Alan Wood, a World War II veteran credited with providing the flag in the famous flag-raising on Iwo Jima, has died. He was 90.
Wood died April 18 of natural causes at his Sierra Madre home, his son Steven Wood said Saturday.
Wood
was a 22-year-old Navy officer in charge of communications on a landing
ship on Iwo Jima's shores Feb. 23, 1945 when a Marine asked him for the
biggest flag that he could find.
After five days of fighting to
capture the Japanese-held island, U.S. forces had managed to scale Mount
Suribachi to hoist an American flag.
Wood happened to have a 37-square-foot flag he had found months before in a Pearl Harbor Navy depot. .
Five
Marines and a Navy Corpsman later raised that flag in a stirring moment
captured by Associated Press photographer Joe Rosenthal.
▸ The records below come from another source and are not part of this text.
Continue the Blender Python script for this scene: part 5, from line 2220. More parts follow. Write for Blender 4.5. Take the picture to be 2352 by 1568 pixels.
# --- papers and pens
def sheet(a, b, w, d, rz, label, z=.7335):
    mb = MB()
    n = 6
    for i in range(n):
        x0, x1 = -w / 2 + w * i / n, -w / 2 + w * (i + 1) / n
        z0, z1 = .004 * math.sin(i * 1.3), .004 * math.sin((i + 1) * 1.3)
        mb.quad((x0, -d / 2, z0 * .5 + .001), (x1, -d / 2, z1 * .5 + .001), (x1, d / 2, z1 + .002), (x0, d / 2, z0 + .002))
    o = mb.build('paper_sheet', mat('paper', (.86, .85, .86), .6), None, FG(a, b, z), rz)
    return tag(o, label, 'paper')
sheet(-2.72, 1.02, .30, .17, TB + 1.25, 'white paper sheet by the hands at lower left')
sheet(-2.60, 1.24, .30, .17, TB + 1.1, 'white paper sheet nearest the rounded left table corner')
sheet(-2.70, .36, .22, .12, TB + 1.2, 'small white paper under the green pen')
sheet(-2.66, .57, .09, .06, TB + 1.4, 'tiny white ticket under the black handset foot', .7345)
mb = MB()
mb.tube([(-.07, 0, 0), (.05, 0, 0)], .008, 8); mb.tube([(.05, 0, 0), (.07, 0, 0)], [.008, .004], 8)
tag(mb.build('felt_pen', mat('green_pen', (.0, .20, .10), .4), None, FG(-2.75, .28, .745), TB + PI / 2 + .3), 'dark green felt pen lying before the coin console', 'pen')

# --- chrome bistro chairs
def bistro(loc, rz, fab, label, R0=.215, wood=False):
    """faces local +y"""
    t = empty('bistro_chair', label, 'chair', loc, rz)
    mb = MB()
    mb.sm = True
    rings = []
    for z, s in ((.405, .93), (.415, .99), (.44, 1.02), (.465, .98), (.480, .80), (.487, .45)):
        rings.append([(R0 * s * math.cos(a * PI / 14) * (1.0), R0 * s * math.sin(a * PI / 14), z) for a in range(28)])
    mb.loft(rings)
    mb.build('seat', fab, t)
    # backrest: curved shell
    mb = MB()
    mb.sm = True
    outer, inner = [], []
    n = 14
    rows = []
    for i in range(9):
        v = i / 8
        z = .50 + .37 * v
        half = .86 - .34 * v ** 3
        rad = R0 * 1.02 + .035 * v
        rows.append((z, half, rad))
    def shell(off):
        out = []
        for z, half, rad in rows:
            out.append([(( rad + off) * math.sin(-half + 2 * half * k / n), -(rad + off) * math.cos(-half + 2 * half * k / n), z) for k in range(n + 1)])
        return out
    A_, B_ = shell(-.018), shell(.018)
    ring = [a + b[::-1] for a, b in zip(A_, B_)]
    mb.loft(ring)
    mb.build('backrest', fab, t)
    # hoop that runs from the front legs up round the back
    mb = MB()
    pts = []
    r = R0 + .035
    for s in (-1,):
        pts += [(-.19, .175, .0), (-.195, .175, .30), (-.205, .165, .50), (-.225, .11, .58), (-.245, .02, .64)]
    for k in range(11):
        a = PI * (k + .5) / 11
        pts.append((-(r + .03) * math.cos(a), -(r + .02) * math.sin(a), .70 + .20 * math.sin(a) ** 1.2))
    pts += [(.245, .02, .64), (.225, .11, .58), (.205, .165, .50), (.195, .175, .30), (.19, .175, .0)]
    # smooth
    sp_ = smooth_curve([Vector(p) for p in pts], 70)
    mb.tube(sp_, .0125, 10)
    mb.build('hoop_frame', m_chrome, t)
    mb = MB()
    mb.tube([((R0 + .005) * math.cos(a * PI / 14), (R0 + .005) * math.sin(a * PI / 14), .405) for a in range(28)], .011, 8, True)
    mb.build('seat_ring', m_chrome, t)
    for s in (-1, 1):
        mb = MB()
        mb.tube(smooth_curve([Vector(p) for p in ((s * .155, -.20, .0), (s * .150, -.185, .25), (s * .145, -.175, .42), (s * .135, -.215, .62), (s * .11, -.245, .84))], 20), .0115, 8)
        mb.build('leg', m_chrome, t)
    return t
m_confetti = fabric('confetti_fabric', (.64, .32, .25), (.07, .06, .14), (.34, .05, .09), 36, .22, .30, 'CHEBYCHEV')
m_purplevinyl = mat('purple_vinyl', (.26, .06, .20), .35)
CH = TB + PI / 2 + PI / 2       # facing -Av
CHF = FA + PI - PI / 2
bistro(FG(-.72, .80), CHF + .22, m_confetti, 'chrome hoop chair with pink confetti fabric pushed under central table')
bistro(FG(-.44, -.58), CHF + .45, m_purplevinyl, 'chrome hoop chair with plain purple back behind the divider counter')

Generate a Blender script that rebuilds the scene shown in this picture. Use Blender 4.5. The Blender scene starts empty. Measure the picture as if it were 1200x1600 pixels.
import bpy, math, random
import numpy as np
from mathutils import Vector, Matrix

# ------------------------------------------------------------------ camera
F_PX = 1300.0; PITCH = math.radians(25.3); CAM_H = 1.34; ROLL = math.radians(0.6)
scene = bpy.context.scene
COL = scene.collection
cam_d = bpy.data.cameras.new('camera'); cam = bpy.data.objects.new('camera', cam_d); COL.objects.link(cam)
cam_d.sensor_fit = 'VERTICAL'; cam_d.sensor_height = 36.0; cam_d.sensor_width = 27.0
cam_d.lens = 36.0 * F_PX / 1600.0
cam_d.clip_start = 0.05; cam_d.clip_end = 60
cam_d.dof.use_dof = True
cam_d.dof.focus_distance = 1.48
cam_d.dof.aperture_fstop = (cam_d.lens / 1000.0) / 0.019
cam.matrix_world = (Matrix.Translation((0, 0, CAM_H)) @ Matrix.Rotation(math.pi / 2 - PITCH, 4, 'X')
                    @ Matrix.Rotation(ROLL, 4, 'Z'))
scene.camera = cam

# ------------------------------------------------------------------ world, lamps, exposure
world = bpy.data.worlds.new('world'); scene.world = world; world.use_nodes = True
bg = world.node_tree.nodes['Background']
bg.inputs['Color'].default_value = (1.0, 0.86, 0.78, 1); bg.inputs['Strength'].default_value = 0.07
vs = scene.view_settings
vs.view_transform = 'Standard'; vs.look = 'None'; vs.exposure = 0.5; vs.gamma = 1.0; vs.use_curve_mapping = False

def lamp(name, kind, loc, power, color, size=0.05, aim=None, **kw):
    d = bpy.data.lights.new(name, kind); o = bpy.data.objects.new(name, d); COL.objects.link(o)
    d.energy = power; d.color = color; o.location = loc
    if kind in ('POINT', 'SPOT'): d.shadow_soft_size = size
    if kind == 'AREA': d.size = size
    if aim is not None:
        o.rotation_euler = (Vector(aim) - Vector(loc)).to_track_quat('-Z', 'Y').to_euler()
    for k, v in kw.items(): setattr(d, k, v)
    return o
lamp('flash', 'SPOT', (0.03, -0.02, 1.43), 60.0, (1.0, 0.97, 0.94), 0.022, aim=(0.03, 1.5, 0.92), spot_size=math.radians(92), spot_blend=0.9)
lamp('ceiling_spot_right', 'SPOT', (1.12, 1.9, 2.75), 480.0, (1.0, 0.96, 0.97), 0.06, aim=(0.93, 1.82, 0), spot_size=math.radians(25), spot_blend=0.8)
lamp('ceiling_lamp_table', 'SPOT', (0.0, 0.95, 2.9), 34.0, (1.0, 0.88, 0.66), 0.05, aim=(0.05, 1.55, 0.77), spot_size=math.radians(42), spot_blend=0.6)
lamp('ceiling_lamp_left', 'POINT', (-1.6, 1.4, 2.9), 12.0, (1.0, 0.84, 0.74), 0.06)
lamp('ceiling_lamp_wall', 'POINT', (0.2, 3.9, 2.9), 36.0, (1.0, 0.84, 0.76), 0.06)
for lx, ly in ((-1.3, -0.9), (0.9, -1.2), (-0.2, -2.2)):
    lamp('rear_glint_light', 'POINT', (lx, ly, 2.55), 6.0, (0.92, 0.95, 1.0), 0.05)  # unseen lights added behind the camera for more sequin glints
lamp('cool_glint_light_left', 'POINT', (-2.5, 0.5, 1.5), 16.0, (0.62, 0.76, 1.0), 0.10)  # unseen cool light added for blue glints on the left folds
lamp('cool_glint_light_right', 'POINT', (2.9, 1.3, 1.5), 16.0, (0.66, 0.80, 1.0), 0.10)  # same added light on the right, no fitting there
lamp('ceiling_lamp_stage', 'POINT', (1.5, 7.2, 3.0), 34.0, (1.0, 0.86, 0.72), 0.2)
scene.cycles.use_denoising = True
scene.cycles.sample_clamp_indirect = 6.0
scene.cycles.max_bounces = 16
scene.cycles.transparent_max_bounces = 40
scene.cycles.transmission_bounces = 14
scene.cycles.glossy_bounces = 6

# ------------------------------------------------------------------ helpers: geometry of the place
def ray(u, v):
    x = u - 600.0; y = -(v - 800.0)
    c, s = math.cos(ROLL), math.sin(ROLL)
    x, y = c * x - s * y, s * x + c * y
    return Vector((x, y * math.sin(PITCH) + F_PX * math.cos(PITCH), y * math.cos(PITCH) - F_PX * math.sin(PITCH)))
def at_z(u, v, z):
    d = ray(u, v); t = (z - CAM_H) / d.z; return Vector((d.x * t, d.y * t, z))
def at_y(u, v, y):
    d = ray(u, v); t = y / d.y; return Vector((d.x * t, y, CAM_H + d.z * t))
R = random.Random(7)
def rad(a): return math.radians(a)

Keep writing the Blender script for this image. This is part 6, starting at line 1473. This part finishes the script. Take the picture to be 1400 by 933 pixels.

Steven Wood says his father was always humbled by his small role in the historic moment.
In
a 1945 letter to a Marine general who asked for details about the flag,
Wood wrote: "The fact that there were men among us who were able to
face a situation like Iwo where human life is so cheap, is something to
make humble those of us who were so very fortunate not to be called upon
to endure such hell."
In its story on Wood's death, the Los Angeles Times
reported that over the years others have claimed that they provided the
flag, but retired Marine Col. Dave Severance, who commanded the company
that took Mount Suribachi, said in an interview last week that it was
Wood.
"I have a file of more than 60 people who claim to have had
something to do with the flags," he said from his home in La Jolla,
California.
Wood went on to work as technical artist and spokesman at the Jet Propulsion Laboratory in La Canada Flintridge.
His wife, Elizabeth, died in 1985. Besides his son, Wood was survived by three grandchildren.